(Records supplied):

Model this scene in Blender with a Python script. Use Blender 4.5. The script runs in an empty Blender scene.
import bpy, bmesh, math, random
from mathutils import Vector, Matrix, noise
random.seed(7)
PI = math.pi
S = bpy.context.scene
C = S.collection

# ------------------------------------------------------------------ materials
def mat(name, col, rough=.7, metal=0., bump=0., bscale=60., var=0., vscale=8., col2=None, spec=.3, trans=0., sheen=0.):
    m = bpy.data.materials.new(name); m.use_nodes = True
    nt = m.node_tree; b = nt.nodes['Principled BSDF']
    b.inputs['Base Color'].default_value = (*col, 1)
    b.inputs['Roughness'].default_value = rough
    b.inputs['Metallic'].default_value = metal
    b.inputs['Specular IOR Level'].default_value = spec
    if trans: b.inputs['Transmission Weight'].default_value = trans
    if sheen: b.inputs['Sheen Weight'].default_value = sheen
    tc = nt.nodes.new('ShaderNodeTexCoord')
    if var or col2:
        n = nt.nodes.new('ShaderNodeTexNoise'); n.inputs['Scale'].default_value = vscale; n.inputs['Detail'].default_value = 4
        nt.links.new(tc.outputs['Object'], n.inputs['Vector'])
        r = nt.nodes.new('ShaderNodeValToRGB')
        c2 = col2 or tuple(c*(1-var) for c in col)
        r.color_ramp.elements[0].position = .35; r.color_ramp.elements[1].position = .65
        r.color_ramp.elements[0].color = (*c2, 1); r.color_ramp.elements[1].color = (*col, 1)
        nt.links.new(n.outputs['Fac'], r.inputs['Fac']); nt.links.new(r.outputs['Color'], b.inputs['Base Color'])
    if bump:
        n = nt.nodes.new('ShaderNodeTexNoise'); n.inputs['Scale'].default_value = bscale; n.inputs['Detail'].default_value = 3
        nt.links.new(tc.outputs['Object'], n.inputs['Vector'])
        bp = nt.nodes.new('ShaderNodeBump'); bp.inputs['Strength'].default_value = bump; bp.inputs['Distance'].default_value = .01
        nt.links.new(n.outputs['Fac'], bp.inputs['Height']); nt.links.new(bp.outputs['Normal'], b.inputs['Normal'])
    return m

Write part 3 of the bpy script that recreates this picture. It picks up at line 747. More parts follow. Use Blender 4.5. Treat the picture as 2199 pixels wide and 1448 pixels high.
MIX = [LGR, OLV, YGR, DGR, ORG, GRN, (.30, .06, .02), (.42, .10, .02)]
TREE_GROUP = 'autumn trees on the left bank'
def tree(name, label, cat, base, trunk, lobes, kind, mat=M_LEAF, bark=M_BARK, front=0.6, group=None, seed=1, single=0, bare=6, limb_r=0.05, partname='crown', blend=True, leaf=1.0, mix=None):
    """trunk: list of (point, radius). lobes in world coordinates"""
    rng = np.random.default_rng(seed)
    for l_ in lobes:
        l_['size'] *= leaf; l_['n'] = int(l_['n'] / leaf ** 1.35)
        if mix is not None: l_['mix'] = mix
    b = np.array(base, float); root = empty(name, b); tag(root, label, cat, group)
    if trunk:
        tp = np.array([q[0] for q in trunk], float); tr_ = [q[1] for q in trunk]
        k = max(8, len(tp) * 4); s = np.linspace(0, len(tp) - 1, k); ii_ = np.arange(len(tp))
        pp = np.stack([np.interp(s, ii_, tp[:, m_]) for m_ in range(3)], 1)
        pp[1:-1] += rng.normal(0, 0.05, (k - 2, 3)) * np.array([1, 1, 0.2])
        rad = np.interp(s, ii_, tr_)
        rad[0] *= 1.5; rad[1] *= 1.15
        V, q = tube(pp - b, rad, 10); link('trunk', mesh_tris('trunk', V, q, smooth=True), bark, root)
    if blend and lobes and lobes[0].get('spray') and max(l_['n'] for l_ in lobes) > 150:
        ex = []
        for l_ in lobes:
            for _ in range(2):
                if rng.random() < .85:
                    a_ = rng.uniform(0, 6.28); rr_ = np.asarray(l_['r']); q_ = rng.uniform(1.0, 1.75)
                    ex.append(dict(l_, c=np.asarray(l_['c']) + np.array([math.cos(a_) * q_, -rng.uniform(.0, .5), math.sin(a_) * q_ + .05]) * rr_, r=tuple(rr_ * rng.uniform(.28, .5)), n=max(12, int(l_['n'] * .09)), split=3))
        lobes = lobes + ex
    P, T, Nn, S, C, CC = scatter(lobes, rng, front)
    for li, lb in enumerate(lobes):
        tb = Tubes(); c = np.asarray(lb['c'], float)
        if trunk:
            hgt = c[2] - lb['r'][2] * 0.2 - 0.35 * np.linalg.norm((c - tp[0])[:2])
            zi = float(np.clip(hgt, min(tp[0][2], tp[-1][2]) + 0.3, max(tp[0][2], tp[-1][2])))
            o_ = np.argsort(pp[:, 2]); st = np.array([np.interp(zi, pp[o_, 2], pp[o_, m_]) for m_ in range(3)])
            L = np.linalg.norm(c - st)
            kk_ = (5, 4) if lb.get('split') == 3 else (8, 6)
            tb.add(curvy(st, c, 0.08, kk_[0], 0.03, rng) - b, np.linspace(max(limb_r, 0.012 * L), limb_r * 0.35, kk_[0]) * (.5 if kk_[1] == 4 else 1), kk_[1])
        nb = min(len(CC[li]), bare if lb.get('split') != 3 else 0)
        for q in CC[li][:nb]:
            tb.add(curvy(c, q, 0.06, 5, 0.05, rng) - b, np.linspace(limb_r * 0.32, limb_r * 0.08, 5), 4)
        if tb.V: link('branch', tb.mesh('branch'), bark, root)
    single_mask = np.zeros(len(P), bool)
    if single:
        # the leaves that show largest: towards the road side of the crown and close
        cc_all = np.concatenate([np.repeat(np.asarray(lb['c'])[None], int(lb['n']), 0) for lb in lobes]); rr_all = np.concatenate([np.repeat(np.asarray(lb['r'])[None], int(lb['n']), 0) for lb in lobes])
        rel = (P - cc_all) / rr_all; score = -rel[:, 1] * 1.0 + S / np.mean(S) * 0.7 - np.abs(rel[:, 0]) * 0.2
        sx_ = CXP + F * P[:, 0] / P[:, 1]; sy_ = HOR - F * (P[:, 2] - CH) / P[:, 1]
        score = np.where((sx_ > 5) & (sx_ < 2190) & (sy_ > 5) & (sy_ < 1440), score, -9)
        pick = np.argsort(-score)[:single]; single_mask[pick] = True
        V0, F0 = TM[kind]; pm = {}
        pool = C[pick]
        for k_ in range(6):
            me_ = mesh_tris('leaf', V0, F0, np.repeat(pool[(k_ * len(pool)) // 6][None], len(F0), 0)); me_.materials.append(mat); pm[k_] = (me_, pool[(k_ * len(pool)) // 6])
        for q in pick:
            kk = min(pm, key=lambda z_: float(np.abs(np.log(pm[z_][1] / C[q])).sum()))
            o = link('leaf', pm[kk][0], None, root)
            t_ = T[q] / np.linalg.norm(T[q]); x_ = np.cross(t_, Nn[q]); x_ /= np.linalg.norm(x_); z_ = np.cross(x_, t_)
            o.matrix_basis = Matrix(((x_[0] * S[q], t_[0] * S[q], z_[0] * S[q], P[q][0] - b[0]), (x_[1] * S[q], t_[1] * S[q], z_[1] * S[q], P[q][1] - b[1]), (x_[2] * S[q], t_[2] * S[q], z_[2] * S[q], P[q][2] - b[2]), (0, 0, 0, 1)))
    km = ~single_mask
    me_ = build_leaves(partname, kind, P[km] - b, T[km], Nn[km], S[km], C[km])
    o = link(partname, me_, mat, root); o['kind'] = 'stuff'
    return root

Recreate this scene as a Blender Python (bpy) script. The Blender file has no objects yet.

(Problem description): Repeat all the records. Match each line exactly.

(Expected output):
Model this scene in Blender with a Python script. Use Blender 4.5. The script runs in an empty Blender scene.
import bpy, bmesh, math, random
from mathutils import Vector, Matrix, noise
random.seed(7)
PI = math.pi
S = bpy.context.scene
C = S.collection

# ------------------------------------------------------------------ materials
def mat(name, col, rough=.7, metal=0., bump=0., bscale=60., var=0., vscale=8., col2=None, spec=.3, trans=0., sheen=0.):
    m = bpy.data.materials.new(name); m.use_nodes = True
    nt = m.node_tree; b = nt.nodes['Principled BSDF']
    b.inputs['Base Color'].default_value = (*col, 1)
    b.inputs['Roughness'].default_value = rough
    b.inputs['Metallic'].default_value = metal
    b.inputs['Specular IOR Level'].default_value = spec
    if trans: b.inputs['Transmission Weight'].default_value = trans
    if sheen: b.inputs['Sheen Weight'].default_value = sheen
    tc = nt.nodes.new('ShaderNodeTexCoord')
    if var or col2:
        n = nt.nodes.new('ShaderNodeTexNoise'); n.inputs['Scale'].default_value = vscale; n.inputs['Detail'].default_value = 4
        nt.links.new(tc.outputs['Object'], n.inputs['Vector'])
        r = nt.nodes.new('ShaderNodeValToRGB')
        c2 = col2 or tuple(c*(1-var) for c in col)
        r.color_ramp.elements[0].position = .35; r.color_ramp.elements[1].position = .65
        r.color_ramp.elements[0].color = (*c2, 1); r.color_ramp.elements[1].color = (*col, 1)
        nt.links.new(n.outputs['Fac'], r.inputs['Fac']); nt.links.new(r.outputs['Color'], b.inputs['Base Color'])
    if bump:
        n = nt.nodes.new('ShaderNodeTexNoise'); n.inputs['Scale'].default_value = bscale; n.inputs['Detail'].default_value = 3
        nt.links.new(tc.outputs['Object'], n.inputs['Vector'])
        bp = nt.nodes.new('ShaderNodeBump'); bp.inputs['Strength'].default_value = bump; bp.inputs['Distance'].default_value = .01
        nt.links.new(n.outputs['Fac'], bp.inputs['Height']); nt.links.new(bp.outputs['Normal'], b.inputs['Normal'])
    return m

Write part 3 of the bpy script that recreates this picture. It picks up at line 747. More parts follow. Use Blender 4.5. Treat the picture as 2199 pixels wide and 1448 pixels high.
MIX = [LGR, OLV, YGR, DGR, ORG, GRN, (.30, .06, .02), (.42, .10, .02)]
TREE_GROUP = 'autumn trees on the left bank'
def tree(name, label, cat, base, trunk, lobes, kind, mat=M_LEAF, bark=M_BARK, front=0.6, group=None, seed=1, single=0, bare=6, limb_r=0.05, partname='crown', blend=True, leaf=1.0, mix=None):
    """trunk: list of (point, radius). lobes in world coordinates"""
    rng = np.random.default_rng(seed)
    for l_ in lobes:
        l_['size'] *= leaf; l_['n'] = int(l_['n'] / leaf ** 1.35)
        if mix is not None: l_['mix'] = mix
    b = np.array(base, float); root = empty(name, b); tag(root, label, cat, group)
    if trunk:
        tp = np.array([q[0] for q in trunk], float); tr_ = [q[1] for q in trunk]
        k = max(8, len(tp) * 4); s = np.linspace(0, len(tp) - 1, k); ii_ = np.arange(len(tp))
        pp = np.stack([np.interp(s, ii_, tp[:, m_]) for m_ in range(3)], 1)
        pp[1:-1] += rng.normal(0, 0.05, (k - 2, 3)) * np.array([1, 1, 0.2])
        rad = np.interp(s, ii_, tr_)
        rad[0] *= 1.5; rad[1] *= 1.15
        V, q = tube(pp - b, rad, 10); link('trunk', mesh_tris('trunk', V, q, smooth=True), bark, root)
    if blend and lobes and lobes[0].get('spray') and max(l_['n'] for l_ in lobes) > 150:
        ex = []
        for l_ in lobes:
            for _ in range(2):
                if rng.random() < .85:
                    a_ = rng.uniform(0, 6.28); rr_ = np.asarray(l_['r']); q_ = rng.uniform(1.0, 1.75)
                    ex.append(dict(l_, c=np.asarray(l_['c']) + np.array([math.cos(a_) * q_, -rng.uniform(.0, .5), math.sin(a_) * q_ + .05]) * rr_, r=tuple(rr_ * rng.uniform(.28, .5)), n=max(12, int(l_['n'] * .09)), split=3))
        lobes = lobes + ex
    P, T, Nn, S, C, CC = scatter(lobes, rng, front)
    for li, lb in enumerate(lobes):
        tb = Tubes(); c = np.asarray(lb['c'], float)
        if trunk:
            hgt = c[2] - lb['r'][2] * 0.2 - 0.35 * np.linalg.norm((c - tp[0])[:2])
            zi = float(np.clip(hgt, min(tp[0][2], tp[-1][2]) + 0.3, max(tp[0][2], tp[-1][2])))
            o_ = np.argsort(pp[:, 2]); st = np.array([np.interp(zi, pp[o_, 2], pp[o_, m_]) for m_ in range(3)])
            L = np.linalg.norm(c - st)
            kk_ = (5, 4) if lb.get('split') == 3 else (8, 6)
            tb.add(curvy(st, c, 0.08, kk_[0], 0.03, rng) - b, np.linspace(max(limb_r, 0.012 * L), limb_r * 0.35, kk_[0]) * (.5 if kk_[1] == 4 else 1), kk_[1])
        nb = min(len(CC[li]), bare if lb.get('split') != 3 else 0)
        for q in CC[li][:nb]:
            tb.add(curvy(c, q, 0.06, 5, 0.05, rng) - b, np.linspace(limb_r * 0.32, limb_r * 0.08, 5), 4)
        if tb.V: link('branch', tb.mesh('branch'), bark, root)
    single_mask = np.zeros(len(P), bool)
    if single:
        # the leaves that show largest: towards the road side of the crown and close
        cc_all = np.concatenate([np.repeat(np.asarray(lb['c'])[None], int(lb['n']), 0) for lb in lobes]); rr_all = np.concatenate([np.repeat(np.asarray(lb['r'])[None], int(lb['n']), 0) for lb in lobes])
        rel = (P - cc_all) / rr_all; score = -rel[:, 1] * 1.0 + S / np.mean(S) * 0.7 - np.abs(rel[:, 0]) * 0.2
        sx_ = CXP + F * P[:, 0] / P[:, 1]; sy_ = HOR - F * (P[:, 2] - CH) / P[:, 1]
        score = np.where((sx_ > 5) & (sx_ < 2190) & (sy_ > 5) & (sy_ < 1440), score, -9)
        pick = np.argsort(-score)[:single]; single_mask[pick] = True
        V0, F0 = TM[kind]; pm = {}
        pool = C[pick]
        for k_ in range(6):
            me_ = mesh_tris('leaf', V0, F0, np.repeat(pool[(k_ * len(pool)) // 6][None], len(F0), 0)); me_.materials.append(mat); pm[k_] = (me_, pool[(k_ * len(pool)) // 6])
        for q in pick:
            kk = min(pm, key=lambda z_: float(np.abs(np.log(pm[z_][1] / C[q])).sum()))
            o = link('leaf', pm[kk][0], None, root)
            t_ = T[q] / np.linalg.norm(T[q]); x_ = np.cross(t_, Nn[q]); x_ /= np.linalg.norm(x_); z_ = np.cross(x_, t_)
            o.matrix_basis = Matrix(((x_[0] * S[q], t_[0] * S[q], z_[0] * S[q], P[q][0] - b[0]), (x_[1] * S[q], t_[1] * S[q], z_[1] * S[q], P[q][1] - b[1]), (x_[2] * S[q], t_[2] * S[q], z_[2] * S[q], P[q][2] - b[2]), (0, 0, 0, 1)))
    km = ~single_mask
    me_ = build_leaves(partname, kind, P[km] - b, T[km], Nn[km], S[km], C[km])
    o = link(partname, me_, mat, root); o['kind'] = 'stuff'
    return root

Recreate this scene as a Blender Python (bpy) script. The Blender file has no objects yet.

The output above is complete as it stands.